EXERCISE:
Copy out the data below as written; omit any images.

PROVIDED DATA:
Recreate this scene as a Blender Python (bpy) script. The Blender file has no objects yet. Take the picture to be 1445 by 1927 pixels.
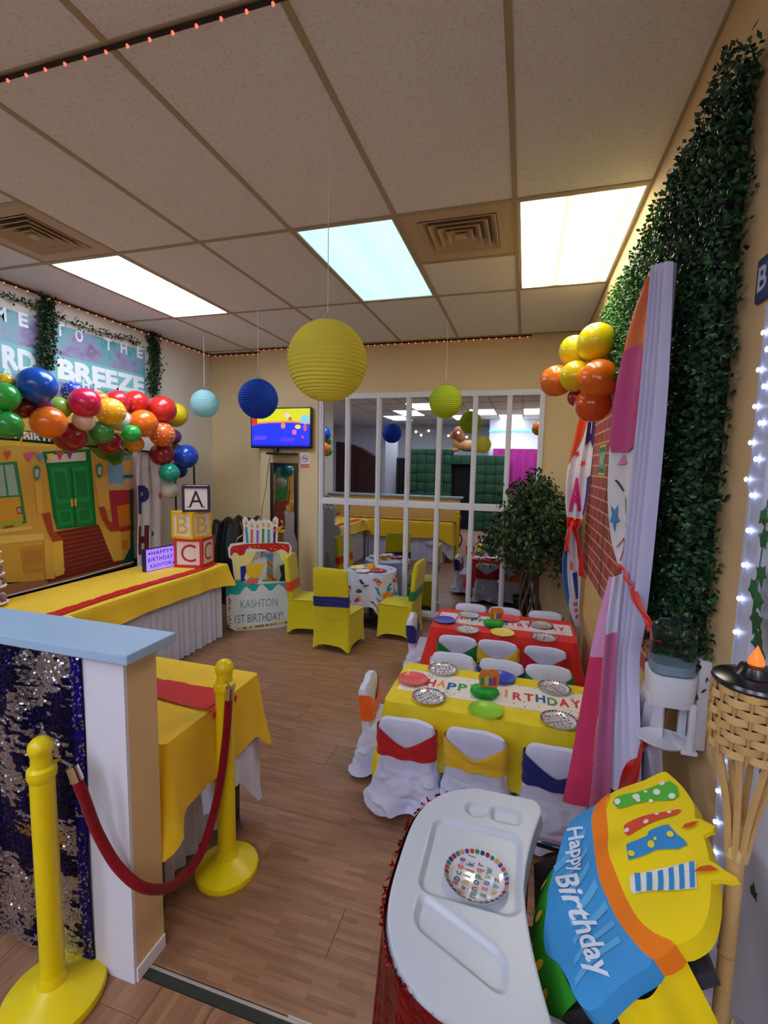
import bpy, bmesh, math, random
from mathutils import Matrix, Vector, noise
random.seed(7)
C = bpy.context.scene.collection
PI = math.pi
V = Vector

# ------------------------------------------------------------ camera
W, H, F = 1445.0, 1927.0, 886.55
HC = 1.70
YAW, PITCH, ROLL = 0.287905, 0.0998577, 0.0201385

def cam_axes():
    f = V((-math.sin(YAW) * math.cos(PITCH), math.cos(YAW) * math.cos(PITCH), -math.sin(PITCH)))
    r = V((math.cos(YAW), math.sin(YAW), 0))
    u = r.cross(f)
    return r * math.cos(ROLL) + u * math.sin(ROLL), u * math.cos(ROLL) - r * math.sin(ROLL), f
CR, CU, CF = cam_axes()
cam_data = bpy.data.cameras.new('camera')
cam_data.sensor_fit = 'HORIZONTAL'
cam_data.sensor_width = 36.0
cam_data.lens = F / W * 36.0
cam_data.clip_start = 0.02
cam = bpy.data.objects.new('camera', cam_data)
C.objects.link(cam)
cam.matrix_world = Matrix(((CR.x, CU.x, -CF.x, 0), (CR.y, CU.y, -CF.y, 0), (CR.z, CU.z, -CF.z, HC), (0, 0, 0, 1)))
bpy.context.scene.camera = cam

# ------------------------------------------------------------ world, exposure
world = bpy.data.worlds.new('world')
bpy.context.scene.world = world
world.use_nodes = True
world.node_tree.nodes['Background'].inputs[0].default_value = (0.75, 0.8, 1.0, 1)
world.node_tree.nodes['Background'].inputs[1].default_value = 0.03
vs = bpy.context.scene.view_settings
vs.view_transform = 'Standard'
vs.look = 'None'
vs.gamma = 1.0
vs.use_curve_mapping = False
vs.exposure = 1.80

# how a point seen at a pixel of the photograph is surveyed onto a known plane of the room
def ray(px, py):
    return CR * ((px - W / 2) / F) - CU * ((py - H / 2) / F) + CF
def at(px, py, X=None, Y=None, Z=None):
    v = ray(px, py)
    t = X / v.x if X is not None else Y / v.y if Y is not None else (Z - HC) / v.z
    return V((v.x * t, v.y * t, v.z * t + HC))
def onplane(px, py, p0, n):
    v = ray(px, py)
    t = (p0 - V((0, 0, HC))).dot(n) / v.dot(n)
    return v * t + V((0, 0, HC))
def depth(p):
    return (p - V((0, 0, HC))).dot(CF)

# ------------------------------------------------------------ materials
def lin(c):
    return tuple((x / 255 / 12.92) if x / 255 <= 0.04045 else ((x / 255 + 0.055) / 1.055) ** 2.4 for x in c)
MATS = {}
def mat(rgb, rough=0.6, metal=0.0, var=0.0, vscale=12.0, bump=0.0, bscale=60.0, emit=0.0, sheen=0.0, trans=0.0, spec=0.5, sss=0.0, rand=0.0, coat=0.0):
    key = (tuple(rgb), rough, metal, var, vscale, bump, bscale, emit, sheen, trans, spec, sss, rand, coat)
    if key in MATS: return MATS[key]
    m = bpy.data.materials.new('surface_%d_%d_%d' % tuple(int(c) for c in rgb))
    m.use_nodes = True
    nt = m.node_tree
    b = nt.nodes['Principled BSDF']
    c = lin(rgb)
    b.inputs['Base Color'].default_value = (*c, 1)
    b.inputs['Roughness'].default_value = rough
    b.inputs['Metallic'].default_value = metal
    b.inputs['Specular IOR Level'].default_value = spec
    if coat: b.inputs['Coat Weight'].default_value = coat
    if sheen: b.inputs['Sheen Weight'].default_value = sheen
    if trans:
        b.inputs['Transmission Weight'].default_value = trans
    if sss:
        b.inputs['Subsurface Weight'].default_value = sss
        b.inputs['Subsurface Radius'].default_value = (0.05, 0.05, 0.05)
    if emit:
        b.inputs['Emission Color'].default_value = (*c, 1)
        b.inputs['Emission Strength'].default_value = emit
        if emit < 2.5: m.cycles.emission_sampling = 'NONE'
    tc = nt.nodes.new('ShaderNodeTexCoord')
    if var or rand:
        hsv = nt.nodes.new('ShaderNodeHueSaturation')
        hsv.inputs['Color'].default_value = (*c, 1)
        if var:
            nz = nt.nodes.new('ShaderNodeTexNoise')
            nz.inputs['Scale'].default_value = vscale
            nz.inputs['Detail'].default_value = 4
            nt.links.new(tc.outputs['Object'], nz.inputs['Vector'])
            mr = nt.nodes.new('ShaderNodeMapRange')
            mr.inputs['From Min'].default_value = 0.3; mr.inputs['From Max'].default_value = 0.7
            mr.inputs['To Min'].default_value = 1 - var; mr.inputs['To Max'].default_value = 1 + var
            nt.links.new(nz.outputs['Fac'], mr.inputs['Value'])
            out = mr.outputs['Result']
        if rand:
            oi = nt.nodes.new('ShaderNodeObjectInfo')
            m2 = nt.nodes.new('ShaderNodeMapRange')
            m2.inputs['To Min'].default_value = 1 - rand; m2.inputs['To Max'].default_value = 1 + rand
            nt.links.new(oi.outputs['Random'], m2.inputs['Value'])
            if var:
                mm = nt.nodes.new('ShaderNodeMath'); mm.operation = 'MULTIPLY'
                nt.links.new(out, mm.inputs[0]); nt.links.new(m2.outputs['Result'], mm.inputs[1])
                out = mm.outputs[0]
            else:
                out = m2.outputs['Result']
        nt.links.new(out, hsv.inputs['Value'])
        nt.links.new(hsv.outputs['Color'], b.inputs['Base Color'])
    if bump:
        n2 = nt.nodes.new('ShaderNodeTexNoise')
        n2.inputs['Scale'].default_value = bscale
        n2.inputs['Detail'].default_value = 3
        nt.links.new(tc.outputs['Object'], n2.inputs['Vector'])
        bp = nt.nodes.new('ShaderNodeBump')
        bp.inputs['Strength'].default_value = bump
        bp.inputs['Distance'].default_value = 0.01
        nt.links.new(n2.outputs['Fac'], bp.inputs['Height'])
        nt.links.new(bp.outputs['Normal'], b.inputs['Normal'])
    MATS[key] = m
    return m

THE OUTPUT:
Recreate this scene as a Blender Python (bpy) script. The Blender file has no objects yet. Take the picture to be 1445 by 1927 pixels.
import bpy, bmesh, math, random
from mathutils import Matrix, Vector, noise
random.seed(7)
C = bpy.context.scene.collection
PI = math.pi
V = Vector

# ------------------------------------------------------------ camera
W, H, F = 1445.0, 1927.0, 886.55
HC = 1.70
YAW, PITCH, ROLL = 0.287905, 0.0998577, 0.0201385

def cam_axes():
    f = V((-math.sin(YAW) * math.cos(PITCH), math.cos(YAW) * math.cos(PITCH), -math.sin(PITCH)))
    r = V((math.cos(YAW), math.sin(YAW), 0))
    u = r.cross(f)
    return r * math.cos(ROLL) + u * math.sin(ROLL), u * math.cos(ROLL) - r * math.sin(ROLL), f
CR, CU, CF = cam_axes()
cam_data = bpy.data.cameras.new('camera')
cam_data.sensor_fit = 'HORIZONTAL'
cam_data.sensor_width = 36.0
cam_data.lens = F / W * 36.0
cam_data.clip_start = 0.02
cam = bpy.data.objects.new('camera', cam_data)
C.objects.link(cam)
cam.matrix_world = Matrix(((CR.x, CU.x, -CF.x, 0), (CR.y, CU.y, -CF.y, 0), (CR.z, CU.z, -CF.z, HC), (0, 0, 0, 1)))
bpy.context.scene.camera = cam

# ------------------------------------------------------------ world, exposure
world = bpy.data.worlds.new('world')
bpy.context.scene.world = world
world.use_nodes = True
world.node_tree.nodes['Background'].inputs[0].default_value = (0.75, 0.8, 1.0, 1)
world.node_tree.nodes['Background'].inputs[1].default_value = 0.03
vs = bpy.context.scene.view_settings
vs.view_transform = 'Standard'
vs.look = 'None'
vs.gamma = 1.0
vs.use_curve_mapping = False
vs.exposure = 1.80

# how a point seen at a pixel of the photograph is surveyed onto a known plane of the room
def ray(px, py):
    return CR * ((px - W / 2) / F) - CU * ((py - H / 2) / F) + CF
def at(px, py, X=None, Y=None, Z=None):
    v = ray(px, py)
    t = X / v.x if X is not None else Y / v.y if Y is not None else (Z - HC) / v.z
    return V((v.x * t, v.y * t, v.z * t + HC))
def onplane(px, py, p0, n):
    v = ray(px, py)
    t = (p0 - V((0, 0, HC))).dot(n) / v.dot(n)
    return v * t + V((0, 0, HC))
def depth(p):
    return (p - V((0, 0, HC))).dot(CF)

# ------------------------------------------------------------ materials
def lin(c):
    return tuple((x / 255 / 12.92) if x / 255 <= 0.04045 else ((x / 255 + 0.055) / 1.055) ** 2.4 for x in c)
MATS = {}
def mat(rgb, rough=0.6, metal=0.0, var=0.0, vscale=12.0, bump=0.0, bscale=60.0, emit=0.0, sheen=0.0, trans=0.0, spec=0.5, sss=0.0, rand=0.0, coat=0.0):
    key = (tuple(rgb), rough, metal, var, vscale, bump, bscale, emit, sheen, trans, spec, sss, rand, coat)
    if key in MATS: return MATS[key]
    m = bpy.data.materials.new('surface_%d_%d_%d' % tuple(int(c) for c in rgb))
    m.use_nodes = True
    nt = m.node_tree
    b = nt.nodes['Principled BSDF']
    c = lin(rgb)
    b.inputs['Base Color'].default_value = (*c, 1)
    b.inputs['Roughness'].default_value = rough
    b.inputs['Metallic'].default_value = metal
    b.inputs['Specular IOR Level'].default_value = spec
    if coat: b.inputs['Coat Weight'].default_value = coat
    if sheen: b.inputs['Sheen Weight'].default_value = sheen
    if trans:
        b.inputs['Transmission Weight'].default_value = trans
    if sss:
        b.inputs['Subsurface Weight'].default_value = sss
        b.inputs['Subsurface Radius'].default_value = (0.05, 0.05, 0.05)
    if emit:
        b.inputs['Emission Color'].default_value = (*c, 1)
        b.inputs['Emission Strength'].default_value = emit
        if emit < 2.5: m.cycles.emission_sampling = 'NONE'
    tc = nt.nodes.new('ShaderNodeTexCoord')
    if var or rand:
        hsv = nt.nodes.new('ShaderNodeHueSaturation')
        hsv.inputs['Color'].default_value = (*c, 1)
        if var:
            nz = nt.nodes.new('ShaderNodeTexNoise')
            nz.inputs['Scale'].default_value = vscale
            nz.inputs['Detail'].default_value = 4
            nt.links.new(tc.outputs['Object'], nz.inputs['Vector'])
            mr = nt.nodes.new('ShaderNodeMapRange')
            mr.inputs['From Min'].default_value = 0.3; mr.inputs['From Max'].default_value = 0.7
            mr.inputs['To Min'].default_value = 1 - var; mr.inputs['To Max'].default_value = 1 + var
            nt.links.new(nz.outputs['Fac'], mr.inputs['Value'])
            out = mr.outputs['Result']
        if rand:
            oi = nt.nodes.new('ShaderNodeObjectInfo')
            m2 = nt.nodes.new('ShaderNodeMapRange')
            m2.inputs['To Min'].default_value = 1 - rand; m2.inputs['To Max'].default_value = 1 + rand
            nt.links.new(oi.outputs['Random'], m2.inputs['Value'])
            if var:
                mm = nt.nodes.new('ShaderNodeMath'); mm.operation = 'MULTIPLY'
                nt.links.new(out, mm.inputs[0]); nt.links.new(m2.outputs['Result'], mm.inputs[1])
                out = mm.outputs[0]
            else:
                out = m2.outputs['Result']
        nt.links.new(out, hsv.inputs['Value'])
        nt.links.new(hsv.outputs['Color'], b.inputs['Base Color'])
    if bump:
        n2 = nt.nodes.new('ShaderNodeTexNoise')
        n2.inputs['Scale'].default_value = bscale
        n2.inputs['Detail'].default_value = 3
        nt.links.new(tc.outputs['Object'], n2.inputs['Vector'])
        bp = nt.nodes.new('ShaderNodeBump')
        bp.inputs['Strength'].default_value = bump
        bp.inputs['Distance'].default_value = 0.01
        nt.links.new(n2.outputs['Fac'], bp.inputs['Height'])
        nt.links.new(bp.outputs['Normal'], b.inputs['Normal'])
    MATS[key] = m
    return m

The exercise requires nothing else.